Sunday, March 15, 2009

Dinosaurs, dodo birds, newspapers ... but maybe not Market Research

I see many parallels between what is happening in our industry and Clay Shirky's take on the past, present, and future of journalism. More importantly, I see that we are now where newspapers were 15 years ago. We can learn from their mistake and change our outcome.

We are aware that there is some general threat which requires us to change and we're drawing up a bunch of schemes and plans, all of which assume we'll still continue doing basically the same thing in a slightly different way ... but we refuse to consider that the unthinkable scenario is real.

"[Employees] who have the temerity to suggest that what seems to be happening is in fact happening are herded into Innovation Departments, where they can be ignored en masse." I see it happening to people all around me. It's happening to me

What we need more than anything is to allow experimentation. Stop trying to fit new ideas into old moulds. Stop diluting your best talent by forcing them to work with the old guard inside the existing org structures. Stop assuming that the future includes the factory you are operating today.

Web technology is cheap, and the few good people you already have can get a lot more done if you just get the hordes bureaucrats out of their way.

We don't need the people at the top to come down from the mountain and do it for us; they just need to let it happen.

2 comments:

leadershipfactor said...

The industry definitely needs to figure out how online works, but is the analogy exact? I'm not sure.

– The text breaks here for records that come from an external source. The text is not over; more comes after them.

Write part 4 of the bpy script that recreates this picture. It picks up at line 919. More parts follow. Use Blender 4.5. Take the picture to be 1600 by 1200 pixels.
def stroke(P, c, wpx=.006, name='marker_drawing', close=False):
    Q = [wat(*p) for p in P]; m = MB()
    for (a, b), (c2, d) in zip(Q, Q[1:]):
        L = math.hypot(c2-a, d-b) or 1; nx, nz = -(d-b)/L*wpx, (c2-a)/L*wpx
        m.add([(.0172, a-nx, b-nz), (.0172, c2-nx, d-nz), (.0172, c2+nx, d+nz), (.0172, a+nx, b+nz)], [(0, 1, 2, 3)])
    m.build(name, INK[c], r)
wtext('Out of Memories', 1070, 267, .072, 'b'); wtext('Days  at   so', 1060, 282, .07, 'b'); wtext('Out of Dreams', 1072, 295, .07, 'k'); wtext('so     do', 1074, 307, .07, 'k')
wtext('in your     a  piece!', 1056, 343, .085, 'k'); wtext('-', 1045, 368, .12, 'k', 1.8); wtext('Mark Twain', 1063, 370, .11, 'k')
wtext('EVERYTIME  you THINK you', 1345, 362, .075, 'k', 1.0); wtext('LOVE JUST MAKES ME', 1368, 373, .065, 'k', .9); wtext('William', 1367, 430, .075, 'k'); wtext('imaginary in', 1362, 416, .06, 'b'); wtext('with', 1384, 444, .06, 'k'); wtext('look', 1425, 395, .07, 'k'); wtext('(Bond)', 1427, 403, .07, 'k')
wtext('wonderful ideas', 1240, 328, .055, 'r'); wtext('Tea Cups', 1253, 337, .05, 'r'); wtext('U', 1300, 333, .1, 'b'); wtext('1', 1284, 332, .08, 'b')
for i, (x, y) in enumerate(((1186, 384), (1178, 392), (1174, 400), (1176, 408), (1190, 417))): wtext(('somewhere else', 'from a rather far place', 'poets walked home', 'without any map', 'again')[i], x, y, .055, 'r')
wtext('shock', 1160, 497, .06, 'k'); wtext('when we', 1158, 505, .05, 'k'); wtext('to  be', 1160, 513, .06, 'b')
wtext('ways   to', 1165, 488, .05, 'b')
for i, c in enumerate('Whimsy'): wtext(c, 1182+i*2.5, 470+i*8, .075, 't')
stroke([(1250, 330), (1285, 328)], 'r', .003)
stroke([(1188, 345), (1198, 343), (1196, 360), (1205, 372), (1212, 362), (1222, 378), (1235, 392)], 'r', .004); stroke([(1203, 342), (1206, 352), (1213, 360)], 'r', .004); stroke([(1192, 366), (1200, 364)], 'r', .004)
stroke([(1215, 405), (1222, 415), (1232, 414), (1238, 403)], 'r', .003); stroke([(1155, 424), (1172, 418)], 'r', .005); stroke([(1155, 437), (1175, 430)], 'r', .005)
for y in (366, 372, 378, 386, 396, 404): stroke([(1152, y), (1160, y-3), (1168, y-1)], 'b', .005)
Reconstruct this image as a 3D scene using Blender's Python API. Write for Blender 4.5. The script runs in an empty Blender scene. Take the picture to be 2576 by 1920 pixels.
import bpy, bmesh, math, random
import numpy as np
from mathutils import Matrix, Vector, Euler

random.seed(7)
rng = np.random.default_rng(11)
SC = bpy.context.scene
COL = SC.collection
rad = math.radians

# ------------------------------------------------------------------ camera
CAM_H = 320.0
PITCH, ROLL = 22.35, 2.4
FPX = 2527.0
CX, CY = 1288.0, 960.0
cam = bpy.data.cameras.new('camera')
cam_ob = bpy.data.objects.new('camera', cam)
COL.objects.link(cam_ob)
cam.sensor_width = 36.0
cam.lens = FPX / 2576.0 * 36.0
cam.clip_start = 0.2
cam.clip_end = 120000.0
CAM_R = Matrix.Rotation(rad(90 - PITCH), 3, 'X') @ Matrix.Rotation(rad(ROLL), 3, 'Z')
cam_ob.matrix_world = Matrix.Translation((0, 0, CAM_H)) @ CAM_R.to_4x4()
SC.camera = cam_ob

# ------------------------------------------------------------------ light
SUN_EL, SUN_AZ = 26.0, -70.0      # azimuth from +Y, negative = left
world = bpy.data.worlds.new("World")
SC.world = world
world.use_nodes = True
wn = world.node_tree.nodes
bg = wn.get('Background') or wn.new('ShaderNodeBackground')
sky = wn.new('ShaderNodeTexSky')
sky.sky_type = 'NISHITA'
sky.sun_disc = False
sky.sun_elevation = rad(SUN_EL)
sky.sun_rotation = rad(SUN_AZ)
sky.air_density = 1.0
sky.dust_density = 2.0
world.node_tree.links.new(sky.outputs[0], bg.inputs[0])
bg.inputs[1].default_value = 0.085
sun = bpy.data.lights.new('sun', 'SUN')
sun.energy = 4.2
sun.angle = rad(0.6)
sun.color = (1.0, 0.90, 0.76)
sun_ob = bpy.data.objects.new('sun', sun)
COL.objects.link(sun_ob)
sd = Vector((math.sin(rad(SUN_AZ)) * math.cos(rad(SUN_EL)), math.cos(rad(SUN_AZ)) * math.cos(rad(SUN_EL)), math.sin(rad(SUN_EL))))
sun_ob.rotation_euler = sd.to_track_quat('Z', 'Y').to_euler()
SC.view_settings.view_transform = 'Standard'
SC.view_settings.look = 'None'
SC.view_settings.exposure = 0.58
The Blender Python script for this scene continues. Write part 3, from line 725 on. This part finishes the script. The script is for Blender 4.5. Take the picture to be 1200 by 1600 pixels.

Clay's argument is that the internet has made newspapers obsolete, leaving journalism as the fundamental need to be met in new ways.

I agree with you about the unimaginative way the research industry has approached working online...but has the internet made research agencies obsolete? I'm not sure.

The common thread, I suppose, is a contempt for real people and their time. In the case of newspapers it's their readership, in our case it's respondents.

MR HERETIC said...

@leadershipfactor

There are differences in the details, but the big picture is the same.

Both business models are threatened by the Net (albeit in different ways); both underestimated or outright denied the size of the problem; both assumed they could just give themselves a "digital facelift" and continue business-as-usual; both were wrong.